L’uomo di Marte prima e The Martian dopo rappresentano un nuovo tassello nella letteratura non solo del cinema, ma pure della narrativa fantascientifica. Dove non c’è più lo scontro contro l’ignoto o il mostruoso (gli alieni), dove l’uomo è consapevole delle proprie capacità e lo spazio è il prossimo passo nell’esplorazione. Sono a questo proposito interessanti le idee e le intuizioni di Weir, che arricchisce ogni passaggio, ogni trovata del protagonista con spiegazioni scientifiche e calcoli attendibili (il comandante Cristoforetti, in un’intervista data ad Adesso Cinema!, ha ammesso che The Martian è “possibile al 70%”). Altro sotto testo importantissimo è quello dei temi: a parte il coraggio e il cinismo ironico del protagonista, troviamo un altro elemento fondante del cinema degli ultimi anni: la speranza. La speranza di stare insieme, di lavorare insieme, di credere gli uni agli altri. E così la Cina aiuta gli Stati Uniti e gli Stati Uniti tornano il “grande paese che erano una volta”, come nel monologo di apertura che Jeff Daniels tiene all’inizio di The Newsroom (qui non siamo in una redazione di giornale, ma il ruolo di Daniels è simile: è una guida, fa la cosa – che reputa – più giusta, non solo per sé ma per chi gli sta attorno).
Ma tornando per un momento ai paragoni – non forzati, ma – evidenti con Gravity e Interstellar: rispetto al film di Cuaron questo di Scott si arma di uno spessore maggiore, di una trama un po’ più elaborata e di una sceneggiatura – di nuovo, merito di Goddard – più curata; rispetto al film di Nolan, invece, The Martian è quasi una commedia: toni leggeri, percezione dei tempi e degli sviluppi più immediata e un protagonista che fa ridere. È il nuovo eroismo del cinema: personaggi semplici, umili, in cui è facile immedesimarsi, che affrontano grandi sfide e che, alla fine, ne escono in qualche modo. La forza e, allo stesso tempo, l’ultima risorsa dell’umanità.

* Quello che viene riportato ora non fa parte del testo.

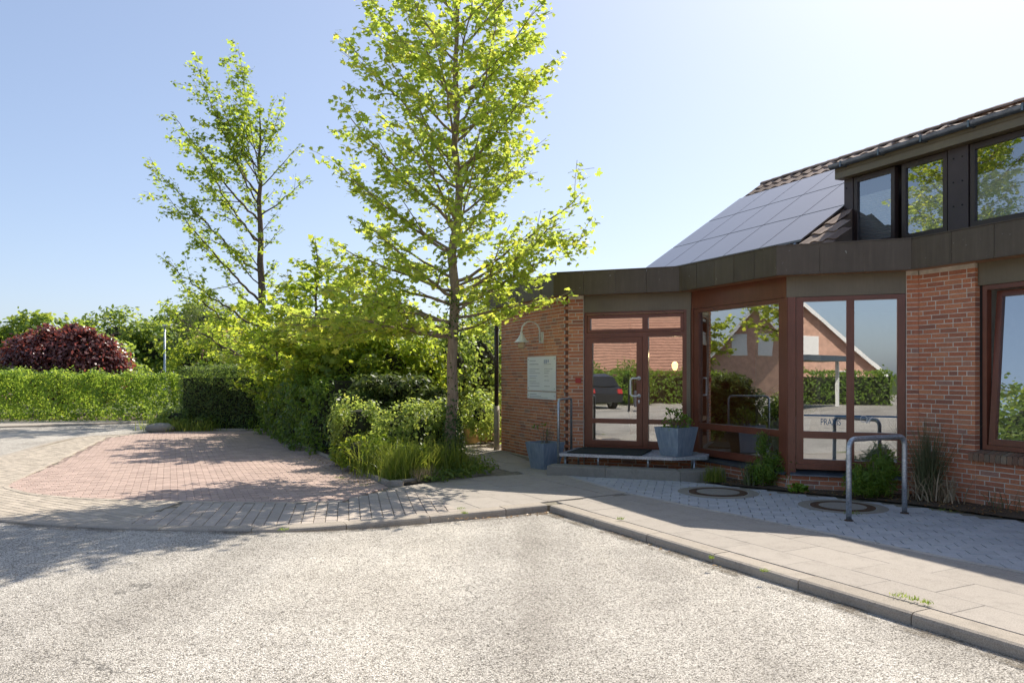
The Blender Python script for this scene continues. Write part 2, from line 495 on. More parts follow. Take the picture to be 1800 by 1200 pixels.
def dirt_mat():
    m = bpy.data.materials.new('gutter_dirt'); m.use_nodes = True
    nt = m.node_tree; b = nt.nodes["Principled BSDF"]; out = nt.nodes["Material Output"]
    nt.links.new(mixc(nt, noise(nt, 60, 3), (.09, .07, .045), (.20, .16, .11)), b.inputs["Base Color"]); b.inputs["Roughness"].default_value = 1
    tr = nt.nodes.new("ShaderNodeBsdfTransparent"); mx = nt.nodes.new("ShaderNodeMixShader")
    a = mth(nt, 'MULTIPLY', ramp(nt, noise(nt, 3.0, 4, .7), [(.42, 0), (.62, 1)]), ramp(nt, noise(nt, 85, 3, .7), [(.40, 0), (.56, 1)]))
    nt.links.new(mth(nt, 'MULTIPLY', a, .85), mx.inputs[0]); nt.links.new(tr.outputs[0], mx.inputs[1]); nt.links.new(b.outputs[0], mx.inputs[2])
    nt.links.new(mx.outputs[0], out.inputs[0])
    return m
M['dirt'] = dirt_mat()

# ------------------------------------------------------------------ layout frames
H0 = 1.65
def gp(px, py, z=0.0):
    """ground point seen at a photograph pixel (planning only)"""
    Y = 1350.0 * (H0 - z) / (py - 657.0)
    return ((px - 900.0) / 1350.0 * Y, Y)

class Frame:
    def __init__(s, o, ang):
        a = R(ang)
        s.o = o; s.D = (math.sin(a), -math.cos(a)); s.n = (-math.cos(a), -math.sin(a))
        s.rz = math.atan2(s.D[1], s.D[0])
    def p(s, u, d, z):
        return (s.o[0] + s.D[0] * u + s.n[0] * d, s.o[1] + s.D[1] * u + s.n[1] * d, z)
    def xy(s, u, d):
        return s.p(u, d, 0)[:2]
    def box(s, mb, u0, u1, d0, d1, z0, z1, mi=0):
        # d1 > d0, outward
        mb.hexa([s.p(u0, d1, z0), s.p(u1, d1, z0), s.p(u1, d0, z0), s.p(u0, d0, z0), s.p(u0, d1, z1), s.p(u1, d1, z1), s.p(u1, d0, z1), s.p(u0, d0, z1)], mi)

AB, BC, CD, DE = (.9645, 13.94), (3.034, 13.14), (3.9555, 11.07), (5.5415, 10.464)
FA, FB, FC, FD, FE = Frame(AB, 24), Frame(AB, 69), Frame(BC, 24), Frame(CD, 69), Frame(DE, 24)
LB, LC, LD = 2.217, 2.264, 1.699
rs = random.Random(11)

# ------------------------------------------------------------------ ground, road
def sheet(name, poly, z, mat, kind='structure', parent=None):
    mb = MB(); mb.add([(x, y, z) for x, y in poly], [tuple(range(len(poly)))])
    return mb.build(name, mat, parent, kind=kind)

M['field'] = stone_mat('rough_grass_ground', (.06, .085, .02), (.10, .12, .035), .7, 30.0, bs=.8)
sheet('ground', [(-900, -900), (900, -900), (900, 900), (-900, 900)], -.22, M['field'])

def road_z(x, y):
    t = min(1, max(0, (-x - .3) / 3.2)); t = t * t * (3 - 2 * t)
    return -.09 + .065 * t
mb = MB()
xs = [-60, -40, -30, -24] + [-20 + i * .5 for i in range(61)] + [14, 20, 30]
ys = [-45, -30, -20, -12, -8] + [-5 + i * .75 for i in range(42)] + [28]
xs = sorted(set(xs)); 
for j, y in enumerate(ys):
    for i, x in enumerate(xs):
        mb.v.append((x, y, road_z(x, y) + .004 * math.sin(x * 1.3 + y * .7)))
nx = len(xs)
for j in range(len(ys) - 1):
    for i in range(nx - 1):
        mb.f.append((j * nx + i, j * nx + i + 1, (j + 1) * nx + i + 1, (j + 1) * nx + i)); mb.m.append(0)
mb.build('road', M['asphalt'], smooth=True, kind='structure')

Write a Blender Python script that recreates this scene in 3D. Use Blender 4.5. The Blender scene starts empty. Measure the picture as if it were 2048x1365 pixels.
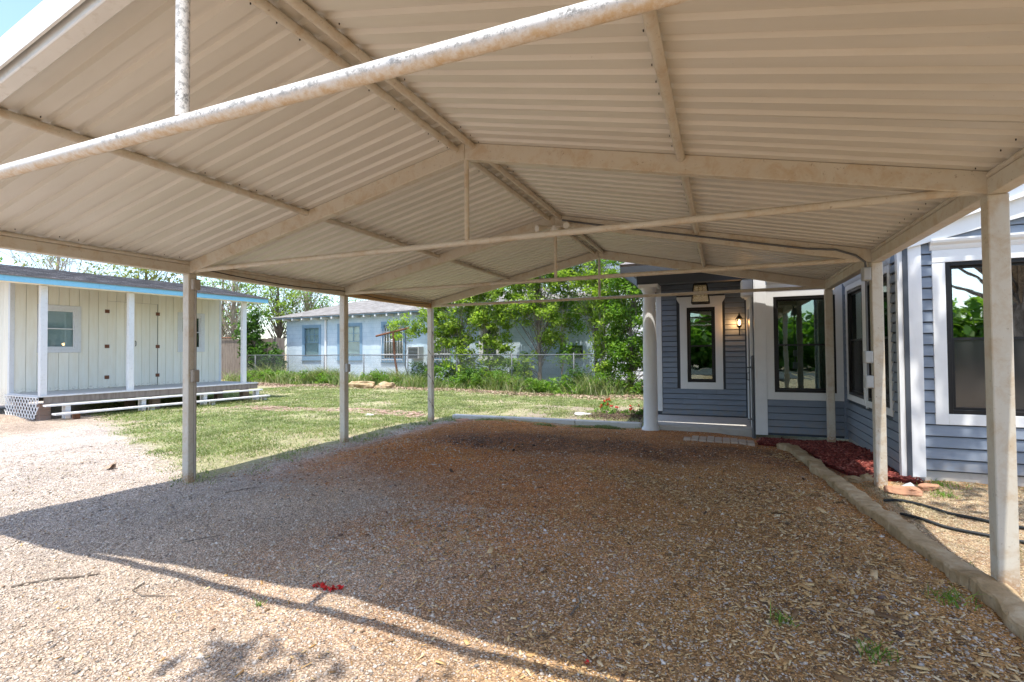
import bpy, bmesh, math, random
import numpy as np
from mathutils import Vector, Matrix
random.seed(7); rng = np.random.default_rng(7)
R = math.radians
SC = bpy.context.scene
COL = SC.collection

# ------------------------------------------------------------------ camera, sky, sun, exposure
cam_d = bpy.data.cameras.new('camera'); cam = bpy.data.objects.new('camera', cam_d); COL.objects.link(cam)
cam_d.sensor_width = 36; cam_d.lens = 17.745; cam_d.clip_end = 2000; cam_d.clip_start = 0.05
_yaw, _pit, _rol = -0.3945, 0.0201, -0.0088
_f = Vector((math.sin(_yaw)*math.cos(_pit), math.cos(_yaw)*math.cos(_pit), math.sin(_pit)))
_r = Vector((math.cos(_yaw), -math.sin(_yaw), 0)); _u = _r.cross(_f)
_r2 = _r*math.cos(_rol)+_u*math.sin(_rol); _u2 = -_r*math.sin(_rol)+_u*math.cos(_rol)
_m = Matrix((_r2, _u2, -_f)).transposed().to_4x4(); _m.translation = Vector((5.928, -4.125, 1.5))
cam.matrix_world = _m
SC.camera = cam

SUN = Vector((.05, -.333, 1)).normalized()
elev = math.asin(SUN.z); azim = math.atan2(SUN.x, SUN.y)
w = bpy.data.worlds.new('World'); SC.world = w; w.use_nodes = True
wn = w.node_tree; bg = wn.nodes['Background']
sky = wn.nodes.new('ShaderNodeTexSky'); sky.sky_type = 'NISHITA'; sky.sun_disc = False
sky.sun_elevation = elev; sky.sun_rotation = azim; sky.air_density = 1.0; sky.dust_density = 1.2; sky.ozone_density = 2.0
wn.links.new(sky.outputs[0], bg.inputs[0]); bg.inputs[1].default_value = 0.15
sd = bpy.data.lights.new('sun', 'SUN'); sd.energy = 2.45; sd.angle = R(0.55); sd.color = (1, .965, .905)
so = bpy.data.objects.new('sun', sd); COL.objects.link(so); so.rotation_euler = SUN.to_track_quat('Z', 'Y').to_euler(); so.location = (0, 0, 30)
SC.view_settings.view_transform = 'Standard'; SC.view_settings.look = 'None'
SC.view_settings.exposure = 1.52; SC.view_settings.gamma = 1
SC.view_settings.use_curve_mapping = False
SC.cycles.max_bounces = 9; SC.cycles.diffuse_bounces = 5; SC.cycles.transparent_max_bounces = 12

# ------------------------------------------------------------------ materials
class G:
    def __init__(s, name):
        s.m = bpy.data.materials.new(name); s.m.use_nodes = True; s.t = s.m.node_tree
        s.b = s.t.nodes['Principled BSDF']; s.out = s.t.nodes['Material Output']
        s.pos = s.t.nodes.new('ShaderNodeNewGeometry').outputs['Position']
    def n(s, typ, **kw):
        x = s.t.nodes.new(typ)
        for k, v in kw.items():
            if k.startswith('i_'):
                k = k[2:]; k = int(k) if k.isdigit() else k.replace('_', ' ')
                s.set(x.inputs[k], v)
            else: setattr(x, k, v)
        return x
    def set(s, sock, v):
        if isinstance(v, bpy.types.NodeSocket): s.t.links.new(v, sock)
        elif isinstance(v, (tuple, list)) and len(v) == 3 and sock.type == 'RGBA': sock.default_value = (*v, 1)
        else: sock.default_value = v
    def noise(s, scale, det=4, rough=.55, vec=None, stretch=None, dist=0):
        v = vec or s.pos
        if stretch: v = s.n('ShaderNodeVectorMath', operation='MULTIPLY', i_0=v, i_1=stretch).outputs[0]
        return s.n('ShaderNodeTexNoise', i_Vector=v, i_Scale=scale, i_Detail=det, i_Roughness=rough, i_Distortion=dist).outputs['Fac']
    def voro(s, scale, out='Distance', feature='F1', vec=None, rand=1):
        x = s.n('ShaderNodeTexVoronoi', feature=feature, i_Vector=vec or s.pos, i_Scale=scale, i_Randomness=rand); return x.outputs[out]
    def ss(s, v, a, b, lo=0., hi=1.):
        x = s.n('ShaderNodeMapRange', interpolation_type='SMOOTHSTEP' if a < b or True else 'LINEAR')
        s.set(x.inputs['Value'], v); x.inputs['From Min'].default_value = a; x.inputs['From Max'].default_value = b
        x.inputs['To Min'].default_value = lo; x.inputs['To Max'].default_value = hi; return x.outputs[0]
    def ma(s, op, a, b=0., c=None):
        x = s.n('ShaderNodeMath', operation=op); s.set(x.inputs[0], a); s.set(x.inputs[1], b)
        if c is not None: s.set(x.inputs[2], c)
        return x.outputs[0]
    def mix(s, f, a, b, bt='MIX'):
        x = s.n('ShaderNodeMix', data_type='RGBA', blend_type=bt)
        s.set(x.inputs[0], f); s.set(x.inputs[6], a); s.set(x.inputs[7], b); return x.outputs[2]
    def ramp(s, f, stops, const=False):
        x = s.n('ShaderNodeValToRGB'); s.set(x.inputs[0], f); e = x.color_ramp.elements
        if const: x.color_ramp.interpolation = 'CONSTANT'
        while len(e) < len(stops): e.new(.5)
        for el, (p, c) in zip(e, stops): el.position = p; el.color = (*c, 1)
        return x.outputs[0]
    def xyz(s):
        x = s.n('ShaderNodeSeparateXYZ', i_0=s.pos); return x.outputs
    def bump(s, h, st=.3, d=.01, nrm=None):
        x = s.n('ShaderNodeBump', i_Strength=st, i_Distance=d, i_Height=h)
        if nrm is not None: s.set(x.inputs['Normal'], nrm)
        s.set(s.b.inputs['Normal'], x.outputs[0]); return x.outputs[0]
    def fin(s, col, rough=.6, spec=.3, metal=0.):
        s.set(s.b.inputs['Base Color'], col); s.set(s.b.inputs['Roughness'], rough)
        s.b.inputs['Specular IOR Level'].default_value = spec; s.b.inputs['Metallic'].default_value = metal
        return s.m

def paint(name, col, dirt=(.25, .16, .08), amt=.25, rough=.5, scale=9, bump=.08, stretch=None, thr=(.5, .75)):
    g = G(name); a = g.noise(scale, 6, .65, stretch=stretch); b = g.noise(scale*.17, 3)
    c = g.mix(g.ma('MULTIPLY', g.ss(a, *thr), amt), col, dirt)
    c = g.mix(g.ma('MULTIPLY', g.ss(b, .3, .7), .16), c, tuple(x*.72 for x in col))
    g.bump(g.noise(scale*7, 3), bump, .004); return g.fin(c, rough)

TAN = (.60, .55, .455)
M = {}
g = G('carport_tan_steel')   # painted steel, rust bleeding at the edges
a = g.noise(7, 7, .7, dist=.4); b = g.noise(38, 4, .7); c2 = g.noise(1.4, 2)
zz_ = g.xyz()[2]
c = g.mix(g.ma('MULTIPLY', g.ss(a, .44, .70), .55), TAN, (.46, .31, .16))
c = g.mix(g.ma('MULTIPLY', g.ma('MULTIPLY', g.ss(zz_, .16, .0), g.ss(b, .35, .55)), .8), c, (.38, .20, .08))
c = g.mix(g.ma('MULTIPLY', g.ss(b, .60, .72), .6), c, (.20, .12, .06))
c = g.mix(g.ma('MULTIPLY', g.ss(c2, .35, .7), .2), c, (.52, .42, .30))
g.bump(b, .12, .004); M['steel'] = g.fin(c, .5)
g = G('carport_roof_underside'); a = g.noise(1.1, 4, stretch=(.5, 3, 1)); b = g.noise(60, 3, .6)
c = g.mix(g.ss(a, .3, .7), (.68, .645, .575), (.62, .585, .51))
c = g.mix(g.ma('MULTIPLY', g.ss(b, .70, .78), .5), c, (.3, .22, .15)); st_ = g.noise(2.6, 5, .7, stretch=(.35, 2.2, 1)); c = g.mix(g.ma('MULTIPLY', g.ss(st_, .60, .74), .12), c, (.40, .31, .20)); M['roofpan'] = g.fin(c, .42, .4)
g = G('weathered_white_pipe'); a = g.noise(34, 6, .85); b = g.noise(5, 4)
px_ = g.xyz()[0]; sp = g.ma('MULTIPLY', g.ss(a, .50, .56), g.ma('ADD', g.ma('MULTIPLY', g.ss(px_, 2.7, 3.6), .65), g.ma('MULTIPLY', g.ss(b, .5, .7), .5)))
nz = g.n('ShaderNodeSeparateXYZ', i_0=g.t.nodes['Geometry'].outputs['Normal']).outputs[2]
up = g.ss(nz, -.75, -.1)
c = g.mix(g.ma('MULTIPLY', sp, g.ma('MULTIPLY', up, .85)), (.70, .66, .60), (.10, .095, .08))
c = g.mix(g.ma('MULTIPLY', g.ss(g.noise(26, 6, .75), .35, .65), g.ma('SUBTRACT', 1., up)), c, (.58, .44, .28))
M['oldpipe'] = g.fin(c, .5)
M['rustbeam'] = paint('rust_stained_beam', (.50, .32, .16), (.25, .12, .05), .6, .6, 6)  # rust with the orange light on it put into the beam's colour
M['white'] = paint('white_trim_paint', (.78, .78, .76), (.5, .45, .38), .12, .45, 14)
M['white_old'] = paint('old_white_paint', (.74, .73, .70), (.42, .38, .30), .35, .55, 18)
M['white_texture'] = paint('white_woodgrain_board', (.80, .80, .79), (.6, .58, .55), .1, .5, 40, .35, (1, 1, .15))
g = G('blue_grey_siding'); a = g.noise(5, 4, stretch=(1, 1, 6)); b = g.noise(60, 3, stretch=(.08, .08, 1))
c = g.mix(g.ss(a, .3, .7), (.20, .235, .285), (.225, .26, .31)); oi = g.n('ShaderNodeObjectInfo').outputs['Random']; c = g.mix(.5, c, g.ramp(oi, [(0, (.80, .82, .84)), (1, (1.16, 1.15, 1.14))]), 'MULTIPLY'); c = g.mix(g.ma('MULTIPLY', g.ma('MULTIPLY', g.ss(g.xyz()[2], .45, .05), g.ss(g.noise(7, 5, .7), .35, .65)), .45), c, (.30, .24, .17)); g.bump(b, .15, .003); M['siding'] = g.fin(c, .5)
M['siding_dark'] = paint('dark_slate_fascia', (.075, .085, .10), (.1, .1, .1), .2, .5)
M['black'] = paint('black_window_frame', (.016, .015, .015), (.05, .045, .04), .3, .35, 20, .02)
M['iron'] = paint('black_iron', (.02, .018, .015), (.08, .04, .02), .3, .45)
M['cream'] = None
g = G('cream_plywood_siding'); a = g.noise(12, 6, .65, stretch=(1, 1, .12)); z = g.xyz()[2]
c = g.mix(g.ss(a, .35, .7), (.90, .85, .71), (.86, .79, .63))
c = g.mix(g.ma('MULTIPLY', g.ma('MULTIPLY', g.ss(z, .70, .56), g.ss(g.noise(26, 5, .7, stretch=(1, 1, 2)), .54, .60)), .8), c, (.28, .22, .16))
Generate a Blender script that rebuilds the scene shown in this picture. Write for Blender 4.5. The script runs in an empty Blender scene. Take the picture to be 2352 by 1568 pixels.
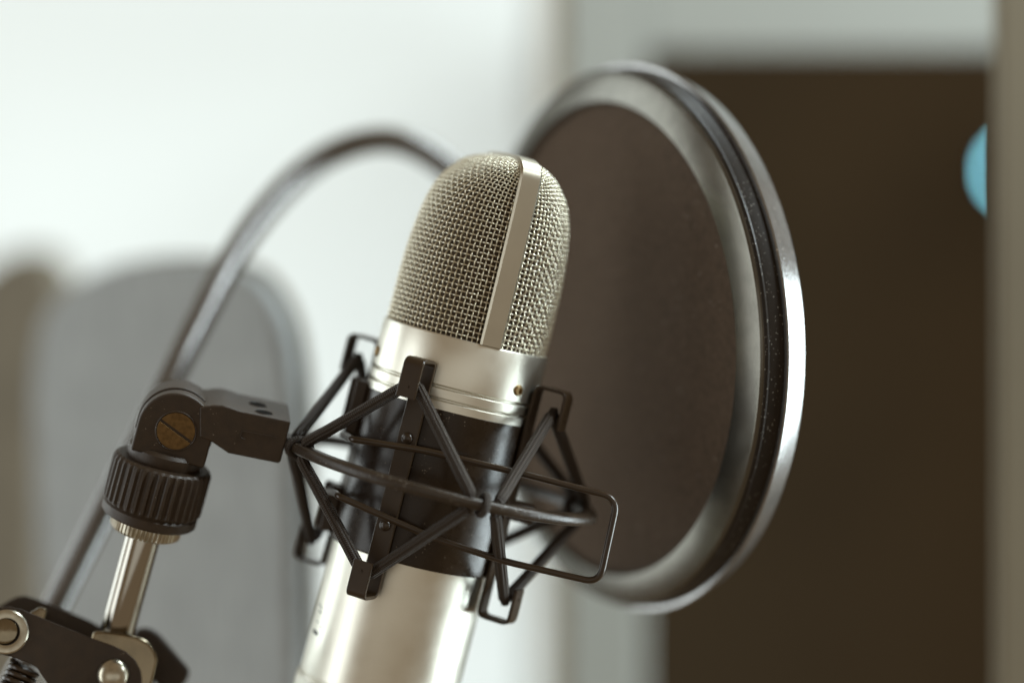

Quindi abbiamo un bravissimo cast (forse poco “sfruttato”), una regia attenta, non intrusiva ma comunque vigile; una fotografia realistica e una sceneggiatura fluida, perfetta – niente forzature o eccessi. In più: la colonna sonora, con Starman di Bowie, è una scelta intelligente, passato, presente e futuro rimescolati continuamente. E anche il montaggio (un alternarsi di riprese “dal vivo” e riprese dalle camere di sicurezza) riesce a mantenere il tono del racconto – e a catturare completamente l’attenzione dello spettatore.
The Martian non sarà un film da Oscar (anche se, confesso, meriterebbe almeno la nomination in Miglior sceneggiatura non originale e Miglior attore protagonista); ma è sicuramente il miglior film della settimana. Siate oppure no amanti del genere.